## Short exercise
The listing below must be repeated word for word, with its images excluded.

## Dataset section
□ □ □ □ □
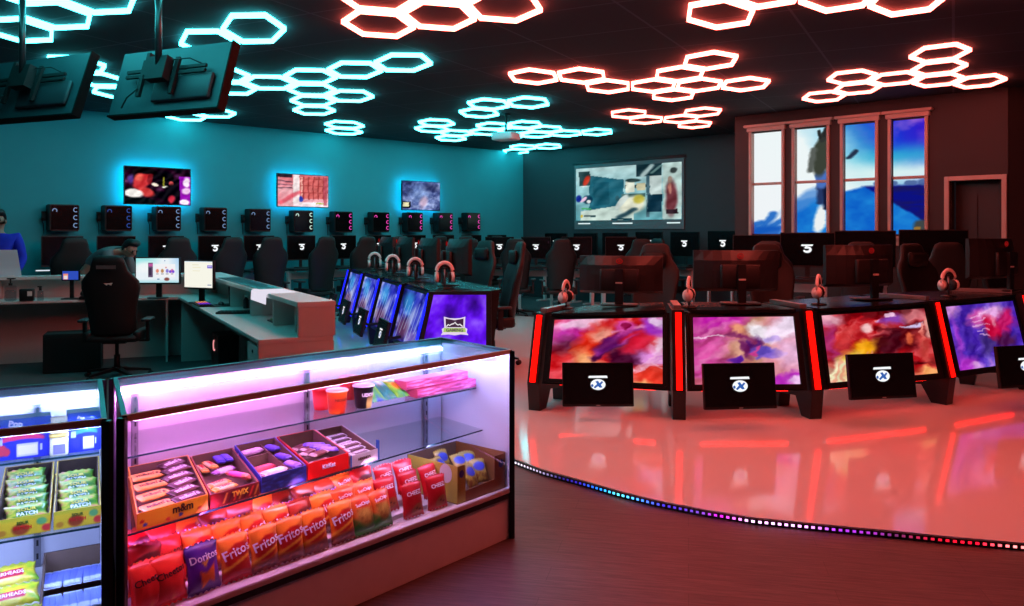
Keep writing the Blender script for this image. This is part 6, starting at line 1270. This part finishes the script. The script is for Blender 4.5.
for k, (x, y, rz, cl) in enumerate([(-.20, .32, 4, (.90, .72, .90)), (-.20, -.06, 2, (.90, .35, .42)), (-.20, -.22, 3, (.85, .40, .45)), (-.18, -.38, 3, (.92, .85, .85)), (.30, .28, 90, (.35, .28, .72)), (.30, -.05, 90, (.45, .35, .80)), (.30, -.32, 90, (.55, .45, .85))]):
    candy('bl%d' % (k if k < 5 else 4 if k == 5 else 6), 'candy_bar', 'candy', .115 if abs(rz) < 20 else .08, .036, .024, cl, (.2, .8, tuple(np.clip(np.array(cl)*1.15, 0, 1))), None, INKW, .06, c3, an, w3*x, d3*y, ZL+(.02 if k in (1, 2) else .045), R(rz), 'small bar in the deep blue tray, %s counted from its back' % ORD[k], G)
T, w4, d4, c4, an = tray(CR, 'candy_tray', A_[3]+.002, A_[4]-.003, bb(A_[3], A_[4]), bB, ZL, .066, .078, (.86, .06, .05), 'bright red tray of wafer bars', [('KitKat', INKW, .0, .036, .068)])
G = 'wafer bars in the bright red tray'
for k, (x, y, rz) in enumerate([(-.1, .25, 20), (.05, .10, 8), (-.15, -.05, 24), (.0, -.2, 12), (-.1, -.33, 5), (.25, .18, -50), (.28, .02, -48), (.3, -.15, -55)]):
    vi = k >= 5; candy('kk_v' if vi else 'kk_w', 'candy_bar', 'candy', .10, .036, .014, (.42, .32, .78) if vi else (.80, .70, .66), (.2, .8, (.62, .52, .88) if vi else (.45, .22, .2)), None, INKW, .055, c4, an, w4*x, d4*y, ZL+.032+.006*(k % 4), R(rz), ('violet' if vi else 'pale and brown')+' wafer bar in the bright red tray, %s from its back' % ORD[k], G, R(6))
T, w5, d5, c5, an = tray(CR, 'candy_tray', A_[4]+.002, A_[5], bb(A_[4], A_[5]), bB, ZL, .048, .072, (.74, .72, .70), 'white tray of silver chocolate bars with blue corners', [("HERSHEY'S", INKBR, .0, .026, .072)])
MB().box(QL[1].x-.001, QL[1].x+.005, QL[1].y-.004, QL[1].y+.012, 0, .085).build('corner_tab', pbr('corner_blue', (.12, .35, .62), .4), T); MB().box(QL[0].x, QL[0].x+.006, QL[0].y-.004, QL[0].y-.001, 0, .05).build('corner_tab', pbr('corner_blue', (.12, .35, .62), .4), T)
G = 'silver bars in the white tray'
for k in range(6): candy('hs', 'candy_bar', 'candy', .105, .04, .012, (.86, .86, .86), (.12, .88, (.40, .30, .30)), "HERSHEY'S", INKW, .08, c5, an, .002*k, -d5*.34+d5*.13*k, ZL+.028+.005*(k % 3), R(6-4*(k % 3)), 'silver and brown chocolate bar in the white tray, %s from its front' % ORD[k], G, R(8))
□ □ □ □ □
## Written solution
Keep writing the Blender script for this image. This is part 6, starting at line 1270. This part finishes the script. The script is for Blender 4.5.
for k, (x, y, rz, cl) in enumerate([(-.20, .32, 4, (.90, .72, .90)), (-.20, -.06, 2, (.90, .35, .42)), (-.20, -.22, 3, (.85, .40, .45)), (-.18, -.38, 3, (.92, .85, .85)), (.30, .28, 90, (.35, .28, .72)), (.30, -.05, 90, (.45, .35, .80)), (.30, -.32, 90, (.55, .45, .85))]):
    candy('bl%d' % (k if k < 5 else 4 if k == 5 else 6), 'candy_bar', 'candy', .115 if abs(rz) < 20 else .08, .036, .024, cl, (.2, .8, tuple(np.clip(np.array(cl)*1.15, 0, 1))), None, INKW, .06, c3, an, w3*x, d3*y, ZL+(.02 if k in (1, 2) else .045), R(rz), 'small bar in the deep blue tray, %s counted from its back' % ORD[k], G)
T, w4, d4, c4, an = tray(CR, 'candy_tray', A_[3]+.002, A_[4]-.003, bb(A_[3], A_[4]), bB, ZL, .066, .078, (.86, .06, .05), 'bright red tray of wafer bars', [('KitKat', INKW, .0, .036, .068)])
G = 'wafer bars in the bright red tray'
for k, (x, y, rz) in enumerate([(-.1, .25, 20), (.05, .10, 8), (-.15, -.05, 24), (.0, -.2, 12), (-.1, -.33, 5), (.25, .18, -50), (.28, .02, -48), (.3, -.15, -55)]):
    vi = k >= 5; candy('kk_v' if vi else 'kk_w', 'candy_bar', 'candy', .10, .036, .014, (.42, .32, .78) if vi else (.80, .70, .66), (.2, .8, (.62, .52, .88) if vi else (.45, .22, .2)), None, INKW, .055, c4, an, w4*x, d4*y, ZL+.032+.006*(k % 4), R(rz), ('violet' if vi else 'pale and brown')+' wafer bar in the bright red tray, %s from its back' % ORD[k], G, R(6))
T, w5, d5, c5, an = tray(CR, 'candy_tray', A_[4]+.002, A_[5], bb(A_[4], A_[5]), bB, ZL, .048, .072, (.74, .72, .70), 'white tray of silver chocolate bars with blue corners', [("HERSHEY'S", INKBR, .0, .026, .072)])
MB().box(QL[1].x-.001, QL[1].x+.005, QL[1].y-.004, QL[1].y+.012, 0, .085).build('corner_tab', pbr('corner_blue', (.12, .35, .62), .4), T); MB().box(QL[0].x, QL[0].x+.006, QL[0].y-.004, QL[0].y-.001, 0, .05).build('corner_tab', pbr('corner_blue', (.12, .35, .62), .4), T)
G = 'silver bars in the white tray'
for k in range(6): candy('hs', 'candy_bar', 'candy', .105, .04, .012, (.86, .86, .86), (.12, .88, (.40, .30, .30)), "HERSHEY'S", INKW, .08, c5, an, .002*k, -d5*.34+d5*.13*k, ZL+.028+.005*(k % 3), R(6-4*(k % 3)), 'silver and brown chocolate bar in the white tray, %s from its front' % ORD[k], G, R(8))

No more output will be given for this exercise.